* Requirement *
Reproduce each line exactly. Skip none.

---- Supplied data

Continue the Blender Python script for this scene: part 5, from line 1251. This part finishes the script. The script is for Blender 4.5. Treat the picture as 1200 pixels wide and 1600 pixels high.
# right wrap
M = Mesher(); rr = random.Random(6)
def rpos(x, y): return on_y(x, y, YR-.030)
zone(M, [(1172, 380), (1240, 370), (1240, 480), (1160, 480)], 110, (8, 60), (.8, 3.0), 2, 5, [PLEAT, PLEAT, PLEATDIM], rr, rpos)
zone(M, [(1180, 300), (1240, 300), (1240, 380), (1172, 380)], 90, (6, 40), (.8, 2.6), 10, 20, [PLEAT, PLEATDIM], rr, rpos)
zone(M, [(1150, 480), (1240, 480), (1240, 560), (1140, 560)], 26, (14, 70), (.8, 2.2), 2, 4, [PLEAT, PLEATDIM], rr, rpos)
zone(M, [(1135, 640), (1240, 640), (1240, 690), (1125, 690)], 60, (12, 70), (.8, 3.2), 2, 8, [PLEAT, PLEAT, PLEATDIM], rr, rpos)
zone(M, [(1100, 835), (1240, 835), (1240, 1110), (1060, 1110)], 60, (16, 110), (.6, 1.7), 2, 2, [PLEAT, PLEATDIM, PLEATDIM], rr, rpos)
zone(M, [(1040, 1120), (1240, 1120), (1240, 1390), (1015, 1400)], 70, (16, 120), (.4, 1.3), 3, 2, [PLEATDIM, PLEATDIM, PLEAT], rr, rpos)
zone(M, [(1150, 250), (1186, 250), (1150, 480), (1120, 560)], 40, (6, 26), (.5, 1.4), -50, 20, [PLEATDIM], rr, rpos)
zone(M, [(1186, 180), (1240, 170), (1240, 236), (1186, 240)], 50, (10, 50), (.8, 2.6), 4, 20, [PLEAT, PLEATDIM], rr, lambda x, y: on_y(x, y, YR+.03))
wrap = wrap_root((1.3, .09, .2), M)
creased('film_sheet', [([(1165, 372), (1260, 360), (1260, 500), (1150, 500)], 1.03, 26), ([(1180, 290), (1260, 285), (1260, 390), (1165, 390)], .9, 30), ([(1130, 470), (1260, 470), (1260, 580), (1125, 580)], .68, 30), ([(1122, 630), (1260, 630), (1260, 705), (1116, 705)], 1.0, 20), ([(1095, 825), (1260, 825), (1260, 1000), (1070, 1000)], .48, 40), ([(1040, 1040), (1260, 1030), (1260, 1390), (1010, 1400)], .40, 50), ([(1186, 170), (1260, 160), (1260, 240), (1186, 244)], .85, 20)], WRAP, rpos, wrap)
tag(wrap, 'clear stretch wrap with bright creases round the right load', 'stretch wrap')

--------

* Correct answer *
Continue the Blender Python script for this scene: part 5, from line 1251. This part finishes the script. The script is for Blender 4.5. Treat the picture as 1200 pixels wide and 1600 pixels high.
# right wrap
M = Mesher(); rr = random.Random(6)
def rpos(x, y): return on_y(x, y, YR-.030)
zone(M, [(1172, 380), (1240, 370), (1240, 480), (1160, 480)], 110, (8, 60), (.8, 3.0), 2, 5, [PLEAT, PLEAT, PLEATDIM], rr, rpos)
zone(M, [(1180, 300), (1240, 300), (1240, 380), (1172, 380)], 90, (6, 40), (.8, 2.6), 10, 20, [PLEAT, PLEATDIM], rr, rpos)
zone(M, [(1150, 480), (1240, 480), (1240, 560), (1140, 560)], 26, (14, 70), (.8, 2.2), 2, 4, [PLEAT, PLEATDIM], rr, rpos)
zone(M, [(1135, 640), (1240, 640), (1240, 690), (1125, 690)], 60, (12, 70), (.8, 3.2), 2, 8, [PLEAT, PLEAT, PLEATDIM], rr, rpos)
zone(M, [(1100, 835), (1240, 835), (1240, 1110), (1060, 1110)], 60, (16, 110), (.6, 1.7), 2, 2, [PLEAT, PLEATDIM, PLEATDIM], rr, rpos)
zone(M, [(1040, 1120), (1240, 1120), (1240, 1390), (1015, 1400)], 70, (16, 120), (.4, 1.3), 3, 2, [PLEATDIM, PLEATDIM, PLEAT], rr, rpos)
zone(M, [(1150, 250), (1186, 250), (1150, 480), (1120, 560)], 40, (6, 26), (.5, 1.4), -50, 20, [PLEATDIM], rr, rpos)
zone(M, [(1186, 180), (1240, 170), (1240, 236), (1186, 240)], 50, (10, 50), (.8, 2.6), 4, 20, [PLEAT, PLEATDIM], rr, lambda x, y: on_y(x, y, YR+.03))
wrap = wrap_root((1.3, .09, .2), M)
creased('film_sheet', [([(1165, 372), (1260, 360), (1260, 500), (1150, 500)], 1.03, 26), ([(1180, 290), (1260, 285), (1260, 390), (1165, 390)], .9, 30), ([(1130, 470), (1260, 470), (1260, 580), (1125, 580)], .68, 30), ([(1122, 630), (1260, 630), (1260, 705), (1116, 705)], 1.0, 20), ([(1095, 825), (1260, 825), (1260, 1000), (1070, 1000)], .48, 40), ([(1040, 1040), (1260, 1030), (1260, 1390), (1010, 1400)], .40, 50), ([(1186, 170), (1260, 160), (1260, 240), (1186, 244)], .85, 20)], WRAP, rpos, wrap)
tag(wrap, 'clear stretch wrap with bright creases round the right load', 'stretch wrap')